#### Exercise aim:
Make an exact copy of all the data.

--------------------

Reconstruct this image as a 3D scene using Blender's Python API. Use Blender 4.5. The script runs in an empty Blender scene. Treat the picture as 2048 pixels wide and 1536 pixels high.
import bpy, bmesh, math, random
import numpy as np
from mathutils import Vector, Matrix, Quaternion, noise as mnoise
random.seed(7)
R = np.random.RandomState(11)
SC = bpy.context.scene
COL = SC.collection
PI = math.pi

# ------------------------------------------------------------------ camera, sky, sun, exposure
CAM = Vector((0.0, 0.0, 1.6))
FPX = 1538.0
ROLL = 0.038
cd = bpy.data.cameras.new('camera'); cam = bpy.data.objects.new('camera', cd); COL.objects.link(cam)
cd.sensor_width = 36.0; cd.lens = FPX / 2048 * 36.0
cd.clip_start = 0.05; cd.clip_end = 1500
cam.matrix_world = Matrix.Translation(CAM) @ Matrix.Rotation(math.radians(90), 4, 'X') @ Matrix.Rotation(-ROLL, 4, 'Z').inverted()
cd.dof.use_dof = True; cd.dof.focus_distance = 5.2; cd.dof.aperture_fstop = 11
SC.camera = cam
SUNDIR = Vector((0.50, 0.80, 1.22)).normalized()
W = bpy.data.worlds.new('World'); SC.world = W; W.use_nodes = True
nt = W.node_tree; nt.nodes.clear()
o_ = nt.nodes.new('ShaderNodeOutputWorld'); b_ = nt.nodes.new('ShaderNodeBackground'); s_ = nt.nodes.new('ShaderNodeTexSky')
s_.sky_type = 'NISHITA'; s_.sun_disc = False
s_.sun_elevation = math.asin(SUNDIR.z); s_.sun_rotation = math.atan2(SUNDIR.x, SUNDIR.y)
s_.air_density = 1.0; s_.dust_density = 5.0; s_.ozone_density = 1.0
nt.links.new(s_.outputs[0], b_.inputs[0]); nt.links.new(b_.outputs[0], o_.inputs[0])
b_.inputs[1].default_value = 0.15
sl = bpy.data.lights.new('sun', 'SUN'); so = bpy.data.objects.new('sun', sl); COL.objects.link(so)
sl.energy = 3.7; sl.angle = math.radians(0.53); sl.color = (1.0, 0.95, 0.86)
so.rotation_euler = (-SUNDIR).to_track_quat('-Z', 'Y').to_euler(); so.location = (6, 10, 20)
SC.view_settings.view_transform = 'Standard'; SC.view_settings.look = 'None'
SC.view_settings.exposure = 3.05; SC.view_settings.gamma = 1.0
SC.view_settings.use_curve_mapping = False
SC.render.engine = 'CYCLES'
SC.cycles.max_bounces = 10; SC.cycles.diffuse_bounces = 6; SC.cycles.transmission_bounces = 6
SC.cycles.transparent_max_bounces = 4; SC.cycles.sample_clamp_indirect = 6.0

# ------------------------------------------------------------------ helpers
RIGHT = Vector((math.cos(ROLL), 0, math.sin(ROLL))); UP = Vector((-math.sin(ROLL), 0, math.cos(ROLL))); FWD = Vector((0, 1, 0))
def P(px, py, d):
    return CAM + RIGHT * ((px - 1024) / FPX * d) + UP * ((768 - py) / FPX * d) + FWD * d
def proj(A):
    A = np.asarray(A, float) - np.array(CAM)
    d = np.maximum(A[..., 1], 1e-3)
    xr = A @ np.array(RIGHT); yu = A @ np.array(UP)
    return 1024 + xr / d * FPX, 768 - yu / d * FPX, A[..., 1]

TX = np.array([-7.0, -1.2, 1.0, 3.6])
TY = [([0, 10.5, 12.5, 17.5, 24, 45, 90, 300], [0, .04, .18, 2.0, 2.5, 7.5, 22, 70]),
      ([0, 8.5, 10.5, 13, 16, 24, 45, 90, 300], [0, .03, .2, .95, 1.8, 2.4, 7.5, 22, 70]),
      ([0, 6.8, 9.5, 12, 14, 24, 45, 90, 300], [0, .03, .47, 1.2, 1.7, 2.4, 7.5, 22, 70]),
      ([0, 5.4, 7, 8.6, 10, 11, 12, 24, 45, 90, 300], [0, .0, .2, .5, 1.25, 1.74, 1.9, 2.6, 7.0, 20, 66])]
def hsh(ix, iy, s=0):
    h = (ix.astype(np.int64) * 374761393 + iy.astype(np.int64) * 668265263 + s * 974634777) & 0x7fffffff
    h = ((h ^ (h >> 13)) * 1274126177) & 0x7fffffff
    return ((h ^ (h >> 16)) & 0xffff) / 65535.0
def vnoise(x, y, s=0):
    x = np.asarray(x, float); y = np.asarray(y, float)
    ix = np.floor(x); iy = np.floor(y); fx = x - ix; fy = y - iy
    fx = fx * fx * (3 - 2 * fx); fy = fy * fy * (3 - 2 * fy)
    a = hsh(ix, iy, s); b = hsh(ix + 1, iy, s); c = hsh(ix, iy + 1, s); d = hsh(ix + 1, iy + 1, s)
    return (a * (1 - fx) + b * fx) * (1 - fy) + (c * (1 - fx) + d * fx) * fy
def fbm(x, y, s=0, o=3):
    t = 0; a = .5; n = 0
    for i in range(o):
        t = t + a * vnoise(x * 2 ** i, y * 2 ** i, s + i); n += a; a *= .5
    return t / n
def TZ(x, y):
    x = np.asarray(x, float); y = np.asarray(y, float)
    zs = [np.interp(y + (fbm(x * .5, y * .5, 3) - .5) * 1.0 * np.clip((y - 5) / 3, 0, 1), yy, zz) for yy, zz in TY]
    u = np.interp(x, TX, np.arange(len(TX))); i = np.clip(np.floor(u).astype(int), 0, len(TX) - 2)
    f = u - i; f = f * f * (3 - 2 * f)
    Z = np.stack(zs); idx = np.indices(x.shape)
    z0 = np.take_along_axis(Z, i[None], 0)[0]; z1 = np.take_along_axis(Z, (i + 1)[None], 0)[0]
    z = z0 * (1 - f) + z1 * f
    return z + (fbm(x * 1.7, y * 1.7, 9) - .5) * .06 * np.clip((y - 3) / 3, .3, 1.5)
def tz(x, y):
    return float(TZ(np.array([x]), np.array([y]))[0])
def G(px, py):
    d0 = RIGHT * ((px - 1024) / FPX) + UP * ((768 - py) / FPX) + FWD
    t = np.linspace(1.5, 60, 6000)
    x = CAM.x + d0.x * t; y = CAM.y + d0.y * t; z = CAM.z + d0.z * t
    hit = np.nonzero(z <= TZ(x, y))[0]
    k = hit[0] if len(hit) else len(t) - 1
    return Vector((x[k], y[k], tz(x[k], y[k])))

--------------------

#### Exercise output:
Reconstruct this image as a 3D scene using Blender's Python API. Use Blender 4.5. The script runs in an empty Blender scene. Treat the picture as 2048 pixels wide and 1536 pixels high.
import bpy, bmesh, math, random
import numpy as np
from mathutils import Vector, Matrix, Quaternion, noise as mnoise
random.seed(7)
R = np.random.RandomState(11)
SC = bpy.context.scene
COL = SC.collection
PI = math.pi

# ------------------------------------------------------------------ camera, sky, sun, exposure
CAM = Vector((0.0, 0.0, 1.6))
FPX = 1538.0
ROLL = 0.038
cd = bpy.data.cameras.new('camera'); cam = bpy.data.objects.new('camera', cd); COL.objects.link(cam)
cd.sensor_width = 36.0; cd.lens = FPX / 2048 * 36.0
cd.clip_start = 0.05; cd.clip_end = 1500
cam.matrix_world = Matrix.Translation(CAM) @ Matrix.Rotation(math.radians(90), 4, 'X') @ Matrix.Rotation(-ROLL, 4, 'Z').inverted()
cd.dof.use_dof = True; cd.dof.focus_distance = 5.2; cd.dof.aperture_fstop = 11
SC.camera = cam
SUNDIR = Vector((0.50, 0.80, 1.22)).normalized()
W = bpy.data.worlds.new('World'); SC.world = W; W.use_nodes = True
nt = W.node_tree; nt.nodes.clear()
o_ = nt.nodes.new('ShaderNodeOutputWorld'); b_ = nt.nodes.new('ShaderNodeBackground'); s_ = nt.nodes.new('ShaderNodeTexSky')
s_.sky_type = 'NISHITA'; s_.sun_disc = False
s_.sun_elevation = math.asin(SUNDIR.z); s_.sun_rotation = math.atan2(SUNDIR.x, SUNDIR.y)
s_.air_density = 1.0; s_.dust_density = 5.0; s_.ozone_density = 1.0
nt.links.new(s_.outputs[0], b_.inputs[0]); nt.links.new(b_.outputs[0], o_.inputs[0])
b_.inputs[1].default_value = 0.15
sl = bpy.data.lights.new('sun', 'SUN'); so = bpy.data.objects.new('sun', sl); COL.objects.link(so)
sl.energy = 3.7; sl.angle = math.radians(0.53); sl.color = (1.0, 0.95, 0.86)
so.rotation_euler = (-SUNDIR).to_track_quat('-Z', 'Y').to_euler(); so.location = (6, 10, 20)
SC.view_settings.view_transform = 'Standard'; SC.view_settings.look = 'None'
SC.view_settings.exposure = 3.05; SC.view_settings.gamma = 1.0
SC.view_settings.use_curve_mapping = False
SC.render.engine = 'CYCLES'
SC.cycles.max_bounces = 10; SC.cycles.diffuse_bounces = 6; SC.cycles.transmission_bounces = 6
SC.cycles.transparent_max_bounces = 4; SC.cycles.sample_clamp_indirect = 6.0

# ------------------------------------------------------------------ helpers
RIGHT = Vector((math.cos(ROLL), 0, math.sin(ROLL))); UP = Vector((-math.sin(ROLL), 0, math.cos(ROLL))); FWD = Vector((0, 1, 0))
def P(px, py, d):
    return CAM + RIGHT * ((px - 1024) / FPX * d) + UP * ((768 - py) / FPX * d) + FWD * d
def proj(A):
    A = np.asarray(A, float) - np.array(CAM)
    d = np.maximum(A[..., 1], 1e-3)
    xr = A @ np.array(RIGHT); yu = A @ np.array(UP)
    return 1024 + xr / d * FPX, 768 - yu / d * FPX, A[..., 1]

TX = np.array([-7.0, -1.2, 1.0, 3.6])
TY = [([0, 10.5, 12.5, 17.5, 24, 45, 90, 300], [0, .04, .18, 2.0, 2.5, 7.5, 22, 70]),
      ([0, 8.5, 10.5, 13, 16, 24, 45, 90, 300], [0, .03, .2, .95, 1.8, 2.4, 7.5, 22, 70]),
      ([0, 6.8, 9.5, 12, 14, 24, 45, 90, 300], [0, .03, .47, 1.2, 1.7, 2.4, 7.5, 22, 70]),
      ([0, 5.4, 7, 8.6, 10, 11, 12, 24, 45, 90, 300], [0, .0, .2, .5, 1.25, 1.74, 1.9, 2.6, 7.0, 20, 66])]
def hsh(ix, iy, s=0):
    h = (ix.astype(np.int64) * 374761393 + iy.astype(np.int64) * 668265263 + s * 974634777) & 0x7fffffff
    h = ((h ^ (h >> 13)) * 1274126177) & 0x7fffffff
    return ((h ^ (h >> 16)) & 0xffff) / 65535.0
def vnoise(x, y, s=0):
    x = np.asarray(x, float); y = np.asarray(y, float)
    ix = np.floor(x); iy = np.floor(y); fx = x - ix; fy = y - iy
    fx = fx * fx * (3 - 2 * fx); fy = fy * fy * (3 - 2 * fy)
    a = hsh(ix, iy, s); b = hsh(ix + 1, iy, s); c = hsh(ix, iy + 1, s); d = hsh(ix + 1, iy + 1, s)
    return (a * (1 - fx) + b * fx) * (1 - fy) + (c * (1 - fx) + d * fx) * fy
def fbm(x, y, s=0, o=3):
    t = 0; a = .5; n = 0
    for i in range(o):
        t = t + a * vnoise(x * 2 ** i, y * 2 ** i, s + i); n += a; a *= .5
    return t / n
def TZ(x, y):
    x = np.asarray(x, float); y = np.asarray(y, float)
    zs = [np.interp(y + (fbm(x * .5, y * .5, 3) - .5) * 1.0 * np.clip((y - 5) / 3, 0, 1), yy, zz) for yy, zz in TY]
    u = np.interp(x, TX, np.arange(len(TX))); i = np.clip(np.floor(u).astype(int), 0, len(TX) - 2)
    f = u - i; f = f * f * (3 - 2 * f)
    Z = np.stack(zs); idx = np.indices(x.shape)
    z0 = np.take_along_axis(Z, i[None], 0)[0]; z1 = np.take_along_axis(Z, (i + 1)[None], 0)[0]
    z = z0 * (1 - f) + z1 * f
    return z + (fbm(x * 1.7, y * 1.7, 9) - .5) * .06 * np.clip((y - 3) / 3, .3, 1.5)
def tz(x, y):
    return float(TZ(np.array([x]), np.array([y]))[0])
def G(px, py):
    d0 = RIGHT * ((px - 1024) / FPX) + UP * ((768 - py) / FPX) + FWD
    t = np.linspace(1.5, 60, 6000)
    x = CAM.x + d0.x * t; y = CAM.y + d0.y * t; z = CAM.z + d0.z * t
    hit = np.nonzero(z <= TZ(x, y))[0]
    k = hit[0] if len(hit) else len(t) - 1
    return Vector((x[k], y[k], tz(x[k], y[k])))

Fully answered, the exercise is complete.